**AIM:** Retype the material word for word.

**RECORDS SHOWN:**
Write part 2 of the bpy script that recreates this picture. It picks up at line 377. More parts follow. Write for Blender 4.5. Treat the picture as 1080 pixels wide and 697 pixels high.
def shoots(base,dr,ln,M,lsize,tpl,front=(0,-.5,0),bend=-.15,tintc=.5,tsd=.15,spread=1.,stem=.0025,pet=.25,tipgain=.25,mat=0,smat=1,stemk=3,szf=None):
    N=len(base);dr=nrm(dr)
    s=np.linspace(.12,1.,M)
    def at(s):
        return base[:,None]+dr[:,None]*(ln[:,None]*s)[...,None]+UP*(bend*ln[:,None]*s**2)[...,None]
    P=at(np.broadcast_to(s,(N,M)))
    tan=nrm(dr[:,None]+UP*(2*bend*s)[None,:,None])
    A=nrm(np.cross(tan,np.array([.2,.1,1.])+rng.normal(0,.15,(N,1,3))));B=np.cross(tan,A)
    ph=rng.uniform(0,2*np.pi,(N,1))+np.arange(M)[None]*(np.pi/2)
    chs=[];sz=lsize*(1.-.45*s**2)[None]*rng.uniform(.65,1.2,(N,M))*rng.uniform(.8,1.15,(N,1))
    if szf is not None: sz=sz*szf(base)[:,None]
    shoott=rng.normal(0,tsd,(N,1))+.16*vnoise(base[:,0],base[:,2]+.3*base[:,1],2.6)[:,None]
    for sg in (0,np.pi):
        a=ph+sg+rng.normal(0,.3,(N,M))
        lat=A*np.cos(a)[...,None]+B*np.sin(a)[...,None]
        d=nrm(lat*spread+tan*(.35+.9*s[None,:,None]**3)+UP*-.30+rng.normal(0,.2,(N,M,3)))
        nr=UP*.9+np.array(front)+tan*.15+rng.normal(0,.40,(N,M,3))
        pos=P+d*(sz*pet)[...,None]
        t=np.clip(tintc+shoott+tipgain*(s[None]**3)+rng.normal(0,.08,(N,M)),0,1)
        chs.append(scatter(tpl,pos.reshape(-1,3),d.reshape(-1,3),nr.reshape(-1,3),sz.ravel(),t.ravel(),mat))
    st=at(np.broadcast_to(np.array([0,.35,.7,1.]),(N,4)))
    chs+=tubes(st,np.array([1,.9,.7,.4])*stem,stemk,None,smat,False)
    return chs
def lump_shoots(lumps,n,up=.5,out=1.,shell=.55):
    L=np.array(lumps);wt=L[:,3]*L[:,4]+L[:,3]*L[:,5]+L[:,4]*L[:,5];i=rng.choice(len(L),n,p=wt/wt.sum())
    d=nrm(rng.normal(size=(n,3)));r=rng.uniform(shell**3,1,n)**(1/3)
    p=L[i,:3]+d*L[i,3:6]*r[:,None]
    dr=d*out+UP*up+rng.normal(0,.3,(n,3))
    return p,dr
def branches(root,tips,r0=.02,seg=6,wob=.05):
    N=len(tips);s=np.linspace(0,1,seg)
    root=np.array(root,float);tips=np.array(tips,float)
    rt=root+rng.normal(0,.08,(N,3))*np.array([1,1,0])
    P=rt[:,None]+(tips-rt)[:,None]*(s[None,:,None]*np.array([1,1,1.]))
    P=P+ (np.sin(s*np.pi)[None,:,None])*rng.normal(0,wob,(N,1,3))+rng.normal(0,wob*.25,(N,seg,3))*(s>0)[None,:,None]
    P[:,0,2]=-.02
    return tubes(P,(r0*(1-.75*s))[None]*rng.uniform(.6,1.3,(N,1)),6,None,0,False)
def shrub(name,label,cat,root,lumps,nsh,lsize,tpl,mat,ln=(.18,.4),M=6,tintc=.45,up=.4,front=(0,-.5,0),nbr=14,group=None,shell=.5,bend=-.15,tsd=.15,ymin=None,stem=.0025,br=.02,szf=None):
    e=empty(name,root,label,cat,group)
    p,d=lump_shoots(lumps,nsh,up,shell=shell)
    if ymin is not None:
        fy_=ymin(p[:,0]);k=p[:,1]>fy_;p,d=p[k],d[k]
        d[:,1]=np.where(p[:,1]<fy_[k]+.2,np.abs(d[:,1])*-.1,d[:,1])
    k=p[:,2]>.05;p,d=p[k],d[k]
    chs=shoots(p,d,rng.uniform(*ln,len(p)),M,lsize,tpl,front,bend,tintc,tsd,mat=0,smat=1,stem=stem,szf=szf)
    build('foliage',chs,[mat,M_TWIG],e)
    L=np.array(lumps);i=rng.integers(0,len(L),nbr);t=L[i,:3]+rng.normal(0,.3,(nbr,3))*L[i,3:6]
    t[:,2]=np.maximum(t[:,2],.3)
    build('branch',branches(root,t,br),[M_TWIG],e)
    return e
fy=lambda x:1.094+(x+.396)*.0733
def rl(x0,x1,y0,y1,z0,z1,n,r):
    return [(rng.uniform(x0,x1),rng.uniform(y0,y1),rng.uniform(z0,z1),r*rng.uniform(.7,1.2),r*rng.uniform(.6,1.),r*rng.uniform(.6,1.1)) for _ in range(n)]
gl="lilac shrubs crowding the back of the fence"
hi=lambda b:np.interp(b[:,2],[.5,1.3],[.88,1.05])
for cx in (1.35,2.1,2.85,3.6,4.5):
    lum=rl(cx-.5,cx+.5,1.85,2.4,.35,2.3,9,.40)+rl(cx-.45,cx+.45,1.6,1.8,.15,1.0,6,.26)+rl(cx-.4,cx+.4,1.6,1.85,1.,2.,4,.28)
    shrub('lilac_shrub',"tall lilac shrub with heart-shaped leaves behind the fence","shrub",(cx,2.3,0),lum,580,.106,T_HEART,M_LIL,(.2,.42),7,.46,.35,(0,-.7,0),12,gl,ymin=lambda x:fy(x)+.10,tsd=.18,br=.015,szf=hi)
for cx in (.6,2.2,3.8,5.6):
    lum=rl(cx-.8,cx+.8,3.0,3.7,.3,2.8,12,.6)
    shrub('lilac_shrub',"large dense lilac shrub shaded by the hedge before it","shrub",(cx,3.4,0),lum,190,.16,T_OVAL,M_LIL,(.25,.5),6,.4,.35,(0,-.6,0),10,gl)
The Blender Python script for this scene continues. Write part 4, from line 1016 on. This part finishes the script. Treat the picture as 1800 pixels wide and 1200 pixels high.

**SOLUTION FOR THIS TASK:**
Write part 2 of the bpy script that recreates this picture. It picks up at line 377. More parts follow. Write for Blender 4.5. Treat the picture as 1080 pixels wide and 697 pixels high.
def shoots(base,dr,ln,M,lsize,tpl,front=(0,-.5,0),bend=-.15,tintc=.5,tsd=.15,spread=1.,stem=.0025,pet=.25,tipgain=.25,mat=0,smat=1,stemk=3,szf=None):
    N=len(base);dr=nrm(dr)
    s=np.linspace(.12,1.,M)
    def at(s):
        return base[:,None]+dr[:,None]*(ln[:,None]*s)[...,None]+UP*(bend*ln[:,None]*s**2)[...,None]
    P=at(np.broadcast_to(s,(N,M)))
    tan=nrm(dr[:,None]+UP*(2*bend*s)[None,:,None])
    A=nrm(np.cross(tan,np.array([.2,.1,1.])+rng.normal(0,.15,(N,1,3))));B=np.cross(tan,A)
    ph=rng.uniform(0,2*np.pi,(N,1))+np.arange(M)[None]*(np.pi/2)
    chs=[];sz=lsize*(1.-.45*s**2)[None]*rng.uniform(.65,1.2,(N,M))*rng.uniform(.8,1.15,(N,1))
    if szf is not None: sz=sz*szf(base)[:,None]
    shoott=rng.normal(0,tsd,(N,1))+.16*vnoise(base[:,0],base[:,2]+.3*base[:,1],2.6)[:,None]
    for sg in (0,np.pi):
        a=ph+sg+rng.normal(0,.3,(N,M))
        lat=A*np.cos(a)[...,None]+B*np.sin(a)[...,None]
        d=nrm(lat*spread+tan*(.35+.9*s[None,:,None]**3)+UP*-.30+rng.normal(0,.2,(N,M,3)))
        nr=UP*.9+np.array(front)+tan*.15+rng.normal(0,.40,(N,M,3))
        pos=P+d*(sz*pet)[...,None]
        t=np.clip(tintc+shoott+tipgain*(s[None]**3)+rng.normal(0,.08,(N,M)),0,1)
        chs.append(scatter(tpl,pos.reshape(-1,3),d.reshape(-1,3),nr.reshape(-1,3),sz.ravel(),t.ravel(),mat))
    st=at(np.broadcast_to(np.array([0,.35,.7,1.]),(N,4)))
    chs+=tubes(st,np.array([1,.9,.7,.4])*stem,stemk,None,smat,False)
    return chs
def lump_shoots(lumps,n,up=.5,out=1.,shell=.55):
    L=np.array(lumps);wt=L[:,3]*L[:,4]+L[:,3]*L[:,5]+L[:,4]*L[:,5];i=rng.choice(len(L),n,p=wt/wt.sum())
    d=nrm(rng.normal(size=(n,3)));r=rng.uniform(shell**3,1,n)**(1/3)
    p=L[i,:3]+d*L[i,3:6]*r[:,None]
    dr=d*out+UP*up+rng.normal(0,.3,(n,3))
    return p,dr
def branches(root,tips,r0=.02,seg=6,wob=.05):
    N=len(tips);s=np.linspace(0,1,seg)
    root=np.array(root,float);tips=np.array(tips,float)
    rt=root+rng.normal(0,.08,(N,3))*np.array([1,1,0])
    P=rt[:,None]+(tips-rt)[:,None]*(s[None,:,None]*np.array([1,1,1.]))
    P=P+ (np.sin(s*np.pi)[None,:,None])*rng.normal(0,wob,(N,1,3))+rng.normal(0,wob*.25,(N,seg,3))*(s>0)[None,:,None]
    P[:,0,2]=-.02
    return tubes(P,(r0*(1-.75*s))[None]*rng.uniform(.6,1.3,(N,1)),6,None,0,False)
def shrub(name,label,cat,root,lumps,nsh,lsize,tpl,mat,ln=(.18,.4),M=6,tintc=.45,up=.4,front=(0,-.5,0),nbr=14,group=None,shell=.5,bend=-.15,tsd=.15,ymin=None,stem=.0025,br=.02,szf=None):
    e=empty(name,root,label,cat,group)
    p,d=lump_shoots(lumps,nsh,up,shell=shell)
    if ymin is not None:
        fy_=ymin(p[:,0]);k=p[:,1]>fy_;p,d=p[k],d[k]
        d[:,1]=np.where(p[:,1]<fy_[k]+.2,np.abs(d[:,1])*-.1,d[:,1])
    k=p[:,2]>.05;p,d=p[k],d[k]
    chs=shoots(p,d,rng.uniform(*ln,len(p)),M,lsize,tpl,front,bend,tintc,tsd,mat=0,smat=1,stem=stem,szf=szf)
    build('foliage',chs,[mat,M_TWIG],e)
    L=np.array(lumps);i=rng.integers(0,len(L),nbr);t=L[i,:3]+rng.normal(0,.3,(nbr,3))*L[i,3:6]
    t[:,2]=np.maximum(t[:,2],.3)
    build('branch',branches(root,t,br),[M_TWIG],e)
    return e
fy=lambda x:1.094+(x+.396)*.0733
def rl(x0,x1,y0,y1,z0,z1,n,r):
    return [(rng.uniform(x0,x1),rng.uniform(y0,y1),rng.uniform(z0,z1),r*rng.uniform(.7,1.2),r*rng.uniform(.6,1.),r*rng.uniform(.6,1.1)) for _ in range(n)]
gl="lilac shrubs crowding the back of the fence"
hi=lambda b:np.interp(b[:,2],[.5,1.3],[.88,1.05])
for cx in (1.35,2.1,2.85,3.6,4.5):
    lum=rl(cx-.5,cx+.5,1.85,2.4,.35,2.3,9,.40)+rl(cx-.45,cx+.45,1.6,1.8,.15,1.0,6,.26)+rl(cx-.4,cx+.4,1.6,1.85,1.,2.,4,.28)
    shrub('lilac_shrub',"tall lilac shrub with heart-shaped leaves behind the fence","shrub",(cx,2.3,0),lum,580,.106,T_HEART,M_LIL,(.2,.42),7,.46,.35,(0,-.7,0),12,gl,ymin=lambda x:fy(x)+.10,tsd=.18,br=.015,szf=hi)
for cx in (.6,2.2,3.8,5.6):
    lum=rl(cx-.8,cx+.8,3.0,3.7,.3,2.8,12,.6)
    shrub('lilac_shrub',"large dense lilac shrub shaded by the hedge before it","shrub",(cx,3.4,0),lum,190,.16,T_OVAL,M_LIL,(.25,.5),6,.4,.35,(0,-.6,0),10,gl)
The Blender Python script for this scene continues. Write part 4, from line 1016 on. This part finishes the script. Treat the picture as 1800 pixels wide and 1200 pixels high.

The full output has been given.